Ubuntu – Prioritize VPN’s DNS Server

18.04network-managersystemdsystemd-resolved

Is there a way to prioritize a particular DNS server only when connecting to a VPN (OpenVPN) through Network Manager or one of its configuration files?

I have a VPN (192.168.1.*) I frequently connect to that has DNS (192.168.1.53) configured to resolve host names of the form *.internal.example.com on its network. My local router (192.168.0.1) has DD-WRT on it with Google's DNS setup (those aren't strictly needed).

I've replaced the systemd /etc/resolv.conf stub with a symlink to /run/systemd/resolve/resolv.conf so that host names will actually resolve using the VPN's DNS server. Yesterday it was working fine because the VPN's DNS server was at the top of the list.

# /etc/resolv.conf -> /run/systemd/resolve/resolv.conf
# This file is managed by man:systemd-resolved(8).
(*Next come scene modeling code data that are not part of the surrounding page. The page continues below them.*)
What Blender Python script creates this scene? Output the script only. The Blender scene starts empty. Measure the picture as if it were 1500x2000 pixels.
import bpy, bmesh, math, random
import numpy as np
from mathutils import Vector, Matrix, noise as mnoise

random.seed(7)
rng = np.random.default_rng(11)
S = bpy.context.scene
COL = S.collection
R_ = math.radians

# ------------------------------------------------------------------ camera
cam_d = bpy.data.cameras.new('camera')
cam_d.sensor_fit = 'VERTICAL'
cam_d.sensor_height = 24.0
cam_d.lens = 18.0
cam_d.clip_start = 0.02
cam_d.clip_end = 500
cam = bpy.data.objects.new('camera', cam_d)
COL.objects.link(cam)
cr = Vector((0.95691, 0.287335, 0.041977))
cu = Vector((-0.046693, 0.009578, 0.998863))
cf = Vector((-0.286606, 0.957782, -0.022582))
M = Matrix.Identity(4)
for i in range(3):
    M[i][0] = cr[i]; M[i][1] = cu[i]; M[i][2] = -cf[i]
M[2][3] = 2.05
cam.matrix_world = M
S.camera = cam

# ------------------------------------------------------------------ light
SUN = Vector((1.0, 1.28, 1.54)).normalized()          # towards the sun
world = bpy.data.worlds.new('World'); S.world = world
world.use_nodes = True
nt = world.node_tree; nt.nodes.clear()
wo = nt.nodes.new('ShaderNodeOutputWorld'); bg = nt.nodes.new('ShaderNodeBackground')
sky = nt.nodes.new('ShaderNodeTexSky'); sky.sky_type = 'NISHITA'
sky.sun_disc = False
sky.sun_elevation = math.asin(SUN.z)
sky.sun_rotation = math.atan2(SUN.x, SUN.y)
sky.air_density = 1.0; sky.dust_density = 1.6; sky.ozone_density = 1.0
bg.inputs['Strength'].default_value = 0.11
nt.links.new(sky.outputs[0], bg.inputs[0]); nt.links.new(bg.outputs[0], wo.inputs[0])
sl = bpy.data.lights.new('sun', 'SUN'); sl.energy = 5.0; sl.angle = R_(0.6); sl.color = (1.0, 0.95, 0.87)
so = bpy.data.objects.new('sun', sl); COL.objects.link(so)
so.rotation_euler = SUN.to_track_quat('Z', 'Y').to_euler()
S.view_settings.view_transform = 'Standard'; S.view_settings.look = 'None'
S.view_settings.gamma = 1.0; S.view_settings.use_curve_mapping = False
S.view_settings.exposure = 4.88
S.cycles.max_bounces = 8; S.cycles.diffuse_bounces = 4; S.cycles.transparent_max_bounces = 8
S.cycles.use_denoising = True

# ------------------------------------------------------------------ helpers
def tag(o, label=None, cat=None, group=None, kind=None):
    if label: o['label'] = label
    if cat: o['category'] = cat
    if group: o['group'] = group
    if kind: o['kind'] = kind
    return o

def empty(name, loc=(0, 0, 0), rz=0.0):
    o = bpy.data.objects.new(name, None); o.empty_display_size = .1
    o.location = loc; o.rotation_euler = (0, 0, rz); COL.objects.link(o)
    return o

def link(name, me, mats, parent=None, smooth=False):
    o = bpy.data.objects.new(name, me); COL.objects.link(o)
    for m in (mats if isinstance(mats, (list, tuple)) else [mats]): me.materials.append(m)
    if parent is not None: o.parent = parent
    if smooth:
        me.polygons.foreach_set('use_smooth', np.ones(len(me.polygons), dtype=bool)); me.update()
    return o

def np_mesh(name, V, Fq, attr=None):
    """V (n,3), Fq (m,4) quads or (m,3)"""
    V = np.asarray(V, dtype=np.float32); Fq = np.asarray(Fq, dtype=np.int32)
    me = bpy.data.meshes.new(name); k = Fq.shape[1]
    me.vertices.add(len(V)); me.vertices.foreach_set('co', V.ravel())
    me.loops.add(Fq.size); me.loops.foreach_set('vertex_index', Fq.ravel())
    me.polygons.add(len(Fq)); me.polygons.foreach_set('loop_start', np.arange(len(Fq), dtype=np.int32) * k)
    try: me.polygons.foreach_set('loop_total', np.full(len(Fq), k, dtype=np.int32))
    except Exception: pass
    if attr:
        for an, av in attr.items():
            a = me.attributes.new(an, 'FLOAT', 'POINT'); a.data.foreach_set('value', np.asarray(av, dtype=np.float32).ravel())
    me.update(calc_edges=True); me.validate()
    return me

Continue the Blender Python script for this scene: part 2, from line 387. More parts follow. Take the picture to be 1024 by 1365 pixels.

Do not edit.
# ...

nameserver 192.168.1.53
nameserver 192.168.0.1
nameserver 8.8.8.8
# Too many DNS servers configured, the following entries may be ignored.
nameserver 8.8.4.4
search Home internal.example.com

However, when I connected today the DNS entries were reordered.

# /etc/resolv.conf -> /run/systemd/resolve/resolv.conf
# This file is managed by man:systemd-resolved(8). Do not edit.
# ...

nameserver 192.168.0.1
nameserver 8.8.8.8
nameserver 8.8.4.4
# Too many DNS servers configured, the following entries may be ignored.
nameserver 192.168.1.53
search Home internal.example.com

The order frequently changes after a reboot. Sometimes upon reconnection to the VPN I notice the order changes (after experiencing the resolution issue).

systemd-resolve works just fine and can resolve the hosts using the proper DNS server.

$ systemd-resolve --status --no-pager
Global
          DNSSEC NTA: ...

Link 10 (tun0)
      Current Scopes: DNS
       LLMNR setting: yes
MulticastDNS setting: no
      DNSSEC setting: no
    DNSSEC supported: no
         DNS Servers: 192.168.1.53
          DNS Domain: internal.example.com

Link 2 (eno1)
      Current Scopes: DNS
       LLMNR setting: yes
MulticastDNS setting: no
      DNSSEC setting: no
    DNSSEC supported: no
         DNS Servers: 192.168.0.1
                      8.8.8.8
                      8.8.4.4
                      192.168.1.53
          DNS Domain: Home
$ systemd-resolve srv1.internal.example.com
srv1.internal.example.com: 192.168.1.113

-- Information acquired via protocol DNS in 2.1ms.
-- Data is authenticated: no

ping, nslookup, and ssh all fail though.

$ ping srv1.internal.example.com
ping: srv1.internal.example.com: Name or service not known
$ nslookup srv1.internal.example.com
Server:         192.168.0.1
Address:        192.168.0.1#53

** server can't find srv1.internal.example.com: NXDOMAIN
$ ssh srv1.internal.example.com
ssh: Could not resolve hostname srv1.internal.example.com: Name or service not known

A few notes.

I connect to the VPN through Network Manager. I have the VPN's DNS manually specified on the VPN under: IPv4 > DNS Servers.

I tried using a separate wired ethernet connection configured with the VPN's DNS under: IPv4 > Other DNS Servers.

Best Answer

As you accept using dnsmasq, how about this:

  1. Point your resolv.conf to 127.0.0.1 (nameserver 127.0.0.1)
  2. Try this config on your dnsmasq:
server=/internal.example.com/192.168.1.53
server=8.8.8.8

This would use 192.168.1.53 for domain "internal.example.com" and 8.8.8.8 for everything else.

Take a look at "-S, --local, --server=" option on dnsmasq man page.

Update: You may also want to disable DHCP, so to avoid conflicts with your local router. Maybe listening only on lo (127.0.0.1) interface.